__Work required__
Each record below must be returned exactly as shown.

__Records for this exercise__

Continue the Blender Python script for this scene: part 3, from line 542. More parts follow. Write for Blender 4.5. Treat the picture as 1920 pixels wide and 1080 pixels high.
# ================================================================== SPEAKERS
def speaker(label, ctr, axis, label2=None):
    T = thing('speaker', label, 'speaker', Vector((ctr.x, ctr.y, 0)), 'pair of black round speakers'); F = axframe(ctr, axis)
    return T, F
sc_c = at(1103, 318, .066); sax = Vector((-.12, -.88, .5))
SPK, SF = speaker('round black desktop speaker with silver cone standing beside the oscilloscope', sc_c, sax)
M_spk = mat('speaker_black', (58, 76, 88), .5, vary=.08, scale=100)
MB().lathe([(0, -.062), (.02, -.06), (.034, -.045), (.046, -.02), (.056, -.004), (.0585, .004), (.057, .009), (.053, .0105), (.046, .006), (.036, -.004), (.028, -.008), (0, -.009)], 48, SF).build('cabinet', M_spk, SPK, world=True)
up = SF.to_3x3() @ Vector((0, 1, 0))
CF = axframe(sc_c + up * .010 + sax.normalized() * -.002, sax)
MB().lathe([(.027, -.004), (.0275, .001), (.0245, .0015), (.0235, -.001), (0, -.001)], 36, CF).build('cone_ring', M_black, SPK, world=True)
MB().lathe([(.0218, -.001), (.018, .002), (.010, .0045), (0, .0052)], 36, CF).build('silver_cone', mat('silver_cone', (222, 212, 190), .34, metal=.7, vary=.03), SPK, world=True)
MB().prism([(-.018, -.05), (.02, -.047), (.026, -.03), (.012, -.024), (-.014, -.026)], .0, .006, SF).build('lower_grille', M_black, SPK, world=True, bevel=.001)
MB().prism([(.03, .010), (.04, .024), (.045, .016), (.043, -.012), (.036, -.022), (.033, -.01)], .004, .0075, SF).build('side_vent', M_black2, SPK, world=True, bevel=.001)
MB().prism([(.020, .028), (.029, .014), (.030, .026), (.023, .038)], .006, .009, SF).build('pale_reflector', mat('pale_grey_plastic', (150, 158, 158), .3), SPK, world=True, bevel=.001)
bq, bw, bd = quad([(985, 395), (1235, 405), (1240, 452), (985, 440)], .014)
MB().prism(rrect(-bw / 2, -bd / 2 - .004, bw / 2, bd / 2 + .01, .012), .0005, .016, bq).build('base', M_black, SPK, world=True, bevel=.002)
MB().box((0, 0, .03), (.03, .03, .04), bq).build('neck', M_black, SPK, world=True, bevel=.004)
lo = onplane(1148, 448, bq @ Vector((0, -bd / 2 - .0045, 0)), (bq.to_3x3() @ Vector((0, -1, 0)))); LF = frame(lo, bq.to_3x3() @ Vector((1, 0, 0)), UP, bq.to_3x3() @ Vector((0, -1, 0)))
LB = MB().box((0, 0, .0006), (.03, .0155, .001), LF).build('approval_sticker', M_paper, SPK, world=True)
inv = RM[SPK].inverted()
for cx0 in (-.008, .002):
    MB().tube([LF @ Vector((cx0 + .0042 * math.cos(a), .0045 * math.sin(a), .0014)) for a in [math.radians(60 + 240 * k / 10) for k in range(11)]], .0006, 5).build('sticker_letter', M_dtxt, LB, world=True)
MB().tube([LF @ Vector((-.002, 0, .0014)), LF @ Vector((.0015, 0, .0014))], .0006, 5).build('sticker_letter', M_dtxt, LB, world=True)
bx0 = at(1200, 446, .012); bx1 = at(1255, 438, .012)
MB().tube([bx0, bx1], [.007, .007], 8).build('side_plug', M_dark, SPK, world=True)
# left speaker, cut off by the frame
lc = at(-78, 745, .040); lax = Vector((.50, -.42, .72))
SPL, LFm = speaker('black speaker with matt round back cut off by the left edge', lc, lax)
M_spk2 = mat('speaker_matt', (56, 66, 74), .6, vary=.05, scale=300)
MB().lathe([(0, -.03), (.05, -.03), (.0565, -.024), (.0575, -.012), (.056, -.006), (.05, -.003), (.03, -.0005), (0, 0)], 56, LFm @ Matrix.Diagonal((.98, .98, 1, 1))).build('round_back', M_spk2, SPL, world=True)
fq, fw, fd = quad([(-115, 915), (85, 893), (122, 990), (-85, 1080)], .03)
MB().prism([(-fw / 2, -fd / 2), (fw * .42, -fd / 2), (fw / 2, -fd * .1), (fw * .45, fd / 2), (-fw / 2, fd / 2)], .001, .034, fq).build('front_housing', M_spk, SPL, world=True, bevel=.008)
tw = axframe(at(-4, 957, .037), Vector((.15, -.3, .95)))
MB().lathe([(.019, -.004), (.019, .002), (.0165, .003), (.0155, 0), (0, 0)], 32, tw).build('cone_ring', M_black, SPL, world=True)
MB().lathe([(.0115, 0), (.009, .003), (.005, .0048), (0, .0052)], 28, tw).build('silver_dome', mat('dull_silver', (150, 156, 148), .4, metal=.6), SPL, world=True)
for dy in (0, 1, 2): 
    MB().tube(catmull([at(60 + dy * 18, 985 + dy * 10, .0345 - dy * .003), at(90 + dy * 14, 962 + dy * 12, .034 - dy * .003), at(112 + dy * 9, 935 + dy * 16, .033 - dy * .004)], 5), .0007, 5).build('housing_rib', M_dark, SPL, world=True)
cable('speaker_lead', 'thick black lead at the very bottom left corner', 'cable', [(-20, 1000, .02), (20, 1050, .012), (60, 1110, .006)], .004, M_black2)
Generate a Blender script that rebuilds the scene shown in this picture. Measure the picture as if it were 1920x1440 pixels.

__Finished task__
Continue the Blender Python script for this scene: part 3, from line 542. More parts follow. Write for Blender 4.5. Treat the picture as 1920 pixels wide and 1080 pixels high.
# ================================================================== SPEAKERS
def speaker(label, ctr, axis, label2=None):
    T = thing('speaker', label, 'speaker', Vector((ctr.x, ctr.y, 0)), 'pair of black round speakers'); F = axframe(ctr, axis)
    return T, F
sc_c = at(1103, 318, .066); sax = Vector((-.12, -.88, .5))
SPK, SF = speaker('round black desktop speaker with silver cone standing beside the oscilloscope', sc_c, sax)
M_spk = mat('speaker_black', (58, 76, 88), .5, vary=.08, scale=100)
MB().lathe([(0, -.062), (.02, -.06), (.034, -.045), (.046, -.02), (.056, -.004), (.0585, .004), (.057, .009), (.053, .0105), (.046, .006), (.036, -.004), (.028, -.008), (0, -.009)], 48, SF).build('cabinet', M_spk, SPK, world=True)
up = SF.to_3x3() @ Vector((0, 1, 0))
CF = axframe(sc_c + up * .010 + sax.normalized() * -.002, sax)
MB().lathe([(.027, -.004), (.0275, .001), (.0245, .0015), (.0235, -.001), (0, -.001)], 36, CF).build('cone_ring', M_black, SPK, world=True)
MB().lathe([(.0218, -.001), (.018, .002), (.010, .0045), (0, .0052)], 36, CF).build('silver_cone', mat('silver_cone', (222, 212, 190), .34, metal=.7, vary=.03), SPK, world=True)
MB().prism([(-.018, -.05), (.02, -.047), (.026, -.03), (.012, -.024), (-.014, -.026)], .0, .006, SF).build('lower_grille', M_black, SPK, world=True, bevel=.001)
MB().prism([(.03, .010), (.04, .024), (.045, .016), (.043, -.012), (.036, -.022), (.033, -.01)], .004, .0075, SF).build('side_vent', M_black2, SPK, world=True, bevel=.001)
MB().prism([(.020, .028), (.029, .014), (.030, .026), (.023, .038)], .006, .009, SF).build('pale_reflector', mat('pale_grey_plastic', (150, 158, 158), .3), SPK, world=True, bevel=.001)
bq, bw, bd = quad([(985, 395), (1235, 405), (1240, 452), (985, 440)], .014)
MB().prism(rrect(-bw / 2, -bd / 2 - .004, bw / 2, bd / 2 + .01, .012), .0005, .016, bq).build('base', M_black, SPK, world=True, bevel=.002)
MB().box((0, 0, .03), (.03, .03, .04), bq).build('neck', M_black, SPK, world=True, bevel=.004)
lo = onplane(1148, 448, bq @ Vector((0, -bd / 2 - .0045, 0)), (bq.to_3x3() @ Vector((0, -1, 0)))); LF = frame(lo, bq.to_3x3() @ Vector((1, 0, 0)), UP, bq.to_3x3() @ Vector((0, -1, 0)))
LB = MB().box((0, 0, .0006), (.03, .0155, .001), LF).build('approval_sticker', M_paper, SPK, world=True)
inv = RM[SPK].inverted()
for cx0 in (-.008, .002):
    MB().tube([LF @ Vector((cx0 + .0042 * math.cos(a), .0045 * math.sin(a), .0014)) for a in [math.radians(60 + 240 * k / 10) for k in range(11)]], .0006, 5).build('sticker_letter', M_dtxt, LB, world=True)
MB().tube([LF @ Vector((-.002, 0, .0014)), LF @ Vector((.0015, 0, .0014))], .0006, 5).build('sticker_letter', M_dtxt, LB, world=True)
bx0 = at(1200, 446, .012); bx1 = at(1255, 438, .012)
MB().tube([bx0, bx1], [.007, .007], 8).build('side_plug', M_dark, SPK, world=True)
# left speaker, cut off by the frame
lc = at(-78, 745, .040); lax = Vector((.50, -.42, .72))
SPL, LFm = speaker('black speaker with matt round back cut off by the left edge', lc, lax)
M_spk2 = mat('speaker_matt', (56, 66, 74), .6, vary=.05, scale=300)
MB().lathe([(0, -.03), (.05, -.03), (.0565, -.024), (.0575, -.012), (.056, -.006), (.05, -.003), (.03, -.0005), (0, 0)], 56, LFm @ Matrix.Diagonal((.98, .98, 1, 1))).build('round_back', M_spk2, SPL, world=True)
fq, fw, fd = quad([(-115, 915), (85, 893), (122, 990), (-85, 1080)], .03)
MB().prism([(-fw / 2, -fd / 2), (fw * .42, -fd / 2), (fw / 2, -fd * .1), (fw * .45, fd / 2), (-fw / 2, fd / 2)], .001, .034, fq).build('front_housing', M_spk, SPL, world=True, bevel=.008)
tw = axframe(at(-4, 957, .037), Vector((.15, -.3, .95)))
MB().lathe([(.019, -.004), (.019, .002), (.0165, .003), (.0155, 0), (0, 0)], 32, tw).build('cone_ring', M_black, SPL, world=True)
MB().lathe([(.0115, 0), (.009, .003), (.005, .0048), (0, .0052)], 28, tw).build('silver_dome', mat('dull_silver', (150, 156, 148), .4, metal=.6), SPL, world=True)
for dy in (0, 1, 2): 
    MB().tube(catmull([at(60 + dy * 18, 985 + dy * 10, .0345 - dy * .003), at(90 + dy * 14, 962 + dy * 12, .034 - dy * .003), at(112 + dy * 9, 935 + dy * 16, .033 - dy * .004)], 5), .0007, 5).build('housing_rib', M_dark, SPL, world=True)
cable('speaker_lead', 'thick black lead at the very bottom left corner', 'cable', [(-20, 1000, .02), (20, 1050, .012), (60, 1110, .006)], .004, M_black2)
Generate a Blender script that rebuilds the scene shown in this picture. Measure the picture as if it were 1920x1440 pixels.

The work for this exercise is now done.